В городке Дамбартон, где некогда располагалась столица королевства бритов Альт Клуит во главе с вождем Керетиком Землевладельцем, есть мост Овертун над оврагом глубиной в 15 метров. Местные не решаются его пересекать, когда выходят погулять с собаками. На мосту псов охватывает непреодолимый ужас, и они, сорвавшись с поводка, бросаются в пропасть. По хорошо документированным сведениям так себя вели 300 псов-самоубийц, 50 из них погибли. Этот феномен изучали со всех сторон, но ученые так и не предложили правдоподобную гипотезу. Они выяснили лишь, что на мосту Овертун все, а не только собаки, чувствуют себя не в своей тарелке.
— Ничего странного в этом нет, — считают городские жители, — овраг, через который перекинут мост, — одно из «тонких мест», где небо опускается на землю.
Услышав о «тонких местах», я обрадовался, ибо всегда о них знал, но не решался признаться, чтобы не приняли за психа. В Седоне этого никто не боится. В жаркой и пыльной Аризоне, где хорошо живется только гремучим змеям и паукам Черная вдова, собралось лучшее из всего, что я видел в Америке: Гранд-каньон и Раскрашенная пустыня. Но и после них Седона поражает не только воображение, а и то, что прячется глубже и не имеет названия.
Среди красных скал, которым ветер придал очертания разрушенных временем марсианских городов (о них я читал у Брэдбери), в роскошных ранчо жила элита, включая сенатора Маккейна, голливудских звезд, рантье и успешных художников. Те, кто такого позволить не могут, приезжают сюда с одной всем известной целью.

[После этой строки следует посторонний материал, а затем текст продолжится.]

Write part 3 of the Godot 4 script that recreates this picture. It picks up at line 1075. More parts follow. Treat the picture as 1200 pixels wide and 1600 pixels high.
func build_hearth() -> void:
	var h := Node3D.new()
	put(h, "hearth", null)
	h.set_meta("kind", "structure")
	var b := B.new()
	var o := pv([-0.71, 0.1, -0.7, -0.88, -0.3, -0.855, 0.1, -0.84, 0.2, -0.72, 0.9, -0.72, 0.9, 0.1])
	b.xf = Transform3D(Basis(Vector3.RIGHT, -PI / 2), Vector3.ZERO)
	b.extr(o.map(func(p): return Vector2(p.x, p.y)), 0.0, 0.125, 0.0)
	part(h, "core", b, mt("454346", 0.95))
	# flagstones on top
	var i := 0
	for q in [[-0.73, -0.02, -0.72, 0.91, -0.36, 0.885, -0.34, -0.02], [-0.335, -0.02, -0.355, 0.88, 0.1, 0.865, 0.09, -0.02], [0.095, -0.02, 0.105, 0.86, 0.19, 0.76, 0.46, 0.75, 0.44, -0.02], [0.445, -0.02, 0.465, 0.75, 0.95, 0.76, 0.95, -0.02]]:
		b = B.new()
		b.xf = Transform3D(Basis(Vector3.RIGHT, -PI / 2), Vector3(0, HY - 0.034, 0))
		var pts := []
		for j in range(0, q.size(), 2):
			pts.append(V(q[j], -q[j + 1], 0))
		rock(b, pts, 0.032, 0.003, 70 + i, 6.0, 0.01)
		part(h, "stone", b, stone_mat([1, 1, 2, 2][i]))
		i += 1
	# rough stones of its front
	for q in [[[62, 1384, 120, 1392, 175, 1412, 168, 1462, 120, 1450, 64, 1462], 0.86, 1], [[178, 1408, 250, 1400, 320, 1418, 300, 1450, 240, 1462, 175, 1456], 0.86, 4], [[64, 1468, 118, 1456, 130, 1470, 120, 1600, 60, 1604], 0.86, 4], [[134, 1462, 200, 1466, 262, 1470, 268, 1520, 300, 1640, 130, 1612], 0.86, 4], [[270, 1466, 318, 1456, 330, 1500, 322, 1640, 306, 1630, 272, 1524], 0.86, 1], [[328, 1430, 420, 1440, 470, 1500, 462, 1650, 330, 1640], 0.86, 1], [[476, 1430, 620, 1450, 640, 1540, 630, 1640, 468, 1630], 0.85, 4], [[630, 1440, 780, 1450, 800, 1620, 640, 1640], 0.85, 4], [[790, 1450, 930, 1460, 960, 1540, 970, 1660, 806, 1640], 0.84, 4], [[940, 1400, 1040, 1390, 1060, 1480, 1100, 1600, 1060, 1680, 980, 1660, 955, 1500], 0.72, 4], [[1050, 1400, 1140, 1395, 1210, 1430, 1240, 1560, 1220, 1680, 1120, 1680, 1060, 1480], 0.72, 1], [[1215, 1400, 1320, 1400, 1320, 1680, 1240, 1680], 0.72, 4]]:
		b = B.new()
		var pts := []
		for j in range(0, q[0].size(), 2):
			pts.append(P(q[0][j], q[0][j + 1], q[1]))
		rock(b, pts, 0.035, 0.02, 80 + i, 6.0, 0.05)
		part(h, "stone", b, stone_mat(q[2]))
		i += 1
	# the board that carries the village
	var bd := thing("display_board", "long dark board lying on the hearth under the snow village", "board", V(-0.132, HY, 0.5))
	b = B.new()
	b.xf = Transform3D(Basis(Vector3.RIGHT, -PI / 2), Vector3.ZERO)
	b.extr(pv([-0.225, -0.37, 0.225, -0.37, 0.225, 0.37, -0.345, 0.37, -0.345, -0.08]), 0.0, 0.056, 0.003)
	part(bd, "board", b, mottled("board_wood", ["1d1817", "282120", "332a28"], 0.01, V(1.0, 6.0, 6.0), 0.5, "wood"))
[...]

Задолго до того, как Седона стала столицей кудрявой секты New Age, которая объявила о наступлении Нового века и скомпрометировала его, здешние края были священными для индейцев. Они считали, что сквозь землю тут пробивается духовная энергия, которой они пользовались, как мы минеральной водой на курорте. Переняв это знание у краснокожих, белые сделали его достоянием всех жаждущих.